Pro-life posters placed around Loyola Marymount University’s campus by a Catholic student group are being torn down this week.
Students at Loyola Marymount University, a Catholic institution in Los Angeles, are squaring off with anonymous vandals who have torn down nearly 200 pro-life flyers they had placed around campus.
The posters, which advocated a unique anti-abortion and pro-immigration stance, were torn down by members of the community who weren’t sympathetic to students contradicting the campus’ political orthodoxy on the abortion issue.
According to the university’s student newspaper, students bragged about tearing down the posters on a community Facebook page. “Yeah we’ve been scrambling to take [the posters] down, Chris Lorenzo did like three buildings,” one commenter wrote.

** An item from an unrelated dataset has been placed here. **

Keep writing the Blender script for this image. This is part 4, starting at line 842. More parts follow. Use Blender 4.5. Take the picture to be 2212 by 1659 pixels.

Delano Perera, a senior theology and philosophy major and president of the student organization that posted the flyers, explained that the flyers were meant to promote the Catholic perspective on abortion rights.
“Everyday over 1,000 babies are put to death because of abortion, and we wanted to bring awareness to this evil,” said Perera. “I […] and many of our group members come from migrant families. Some of them will be affected by DACA. We care for our migrant brothers and sisters as we care for our unborn brothers and sisters.”
“I was pretty upset that the posters were taken down so quickly because we put up almost 200 posters and all of them were taken down so quickly,” Perera added in a comment to the College Fix.
“As Catholics, we believe that all lives are valuable and should be protected. They said that we were plagiarizing them, but the posters were meant to draw parallels between the two issues,” he continued. “They wanted to take them down because they did not like the message and felt that they were doing the right thing in taking down something that they disagreed with.”
Loyola Marymount Philosophy Professor Christopher Kaczor helped to design the controversial poster. He and Perera claimed that the posters were designed to provoke.“Even though [Loyola] is labeled as a Catholic school, there are many faculty and students who are not welcoming to students who want to express their Catholic faith,” Kaczor explained.